The idea here is that hexdump is compiled for the platform it's running on, and will read the number in its native endianess, then display it in a "human-readable" big-endian format. X -> Y endian is the same swap as Y -> X (so swapping twice returns the input data).

Hexdump does the native -> big conversion for us, which we exploit here to perform a big -> native swap by specifying the word size. The use of hexdump was inspired by this answer.

0

Slightly different requirement: I need a test like this in a program build configure script to determine whether the compile target machine is bit or little endian, without executing code. The script must deposit #define HAVE_LITTLE_ENDIAN 1 into a config.h header, or else #define HAVE_LITTLE_ENDIAN 0.

The compile target machine may be different from the build machine, since we may be cross-compiling, which also explains why the test mustn't try to run any compiled code. It is out of the question to have a little C program with a printf statement that spits out the answer.

A possible solution is this. We generate a file called conftest.c which contains this:

#define USPELL(C0, C1, C2, C3) \                                             
  ((unsigned) C0 << 24 | \                                              
   (unsigned) C1 << 16 | \                                              
   (unsigned) C2 << 8 | (unsigned) C3)                                       

unsigned x[6] = {                                                       
  0,                                                                         
  USPELL('L', 'I', 'S', 'P'),                                                
  USPELL('U', 'N', 'I', 'X'),                                                
  USPELL('C', 'O', 'R', 'E'),                                                
  USPELL('D', 'W', 'I', 'M'),                                                
  0                                                                          
};

Now, we compile this to conftest.o using:

$ /path/to/cross-compiling/cc conftest.c -c

Then we run:

$ strings conftest.o
PSILXINUEROCMIWD

If the string PSILXINUEROCMIWD occurs, the target is little-endian. If the string LISPUNIXCOREDWIM occurs, it is big-endian. If neither string occurs or, even more astonishingly, both do, then the test has failed.

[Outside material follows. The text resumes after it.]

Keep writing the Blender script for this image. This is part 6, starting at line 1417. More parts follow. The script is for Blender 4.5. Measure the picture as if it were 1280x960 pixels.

This approach works because the "fourcc" constants calculated in the program have machine-independent values, denoting the same integers regardless of endianness. Their storage representation in the object file follows the endianness of the target system, and that is visible via the character-based view under strings.

The two zero guard words ensure that the string is isolated. That isn't strictly necessary, but it ensures that the string we are looking for is not embedded in some other string, meaning that strings will output it on a line by itself.

P.S. the USPELL macro doesn't parenthesize the argument insertions because it's crafted for this specific purpose, not for re-use.

1
  • Not that it is necessary for all projects but does autoconf/automake not have this check? My projects are always small enough where I can make my own Makefiles (though not always basic) so I don't really know those tools other than making some modifications when necessary and the general interface..but I do wonder if they have detection. Perhaps you didn't need it even if it does, just thought I'd throw the possibility out.
    – Pryftan
    Feb 11, 2018 at 0:34
0

here's a solution that involves thoroughly mis-using posix shell exit codes :

gawk/mawk/mawk2/nawk 'BEGIN { # system() returns 1 
                              # if little-endian.
                              # to check BE, change that -c 2 to -c 5
     print system("
          exit \140<<<\47\47 gnu-od | grep -c 2\140") }'

\47 = ascii single quote, and \140 is ascii grave accent

  • except gnu-gawk -S sandbox mode, which disables system( )

what that does is execute this —>

exit ` <<<'' god | grep -c 2 `

inside a posix sh shell, basically asking gnu-od to show you a default 2-byte octals of a single \n (d=10) character.

on little-endian systems, it shows as 000012. But on big-endian systems, the extra padding byte causes gnu-od to upshift the octals. decimal of 10*256=2560=5x8x8x8, so the resulting 2-byte octal is 005000. Then use grep counter feature to locate either the 2 or the 5.

exit codes are supposed to be that 0 means success and every number larger means some sort of error. but since grep counter already helped us inverted that, the returned "exit code" of the system command is already in the awk boolean sense of true(1) and false(0).

0

On fairly modern Linux (6.2.16) x86_64:

$ time lscpu | grep 'Byte Order'
Byte Order:                      Little Endian

real    0m0.012s
user    0m0.000s
sys     0m0.007s


$ time echo '#if __BYTE_ORDER__ == __ORDER_LITTLE_ENDIAN__
#warning LE
#else
#warning BE
#endif'| gcc -march=native -E - 2>&1 | sed -nr '/^.*[[:space:]]((B|L)E)[[:space:]].*$/{s/^.*[[:space:]]((B|L)E)[[:space:]].*$/\1/g;p;}'

LE

real    0m0.013s
user    0m0.006s
sys     0m0.013s

Since on some machines, endianness can depend on compiler options, and on setarch(1) / personality(2) settings, and the execution times are very similar, between above commands, I'd use gcc >= v12 with above options to get native bit order for current personality(2) , if you have a C compiler installed -- this also permits use of different -march=/-mtune/-mcpu settings to "lookup" Endianness of other CPU variants / architectures.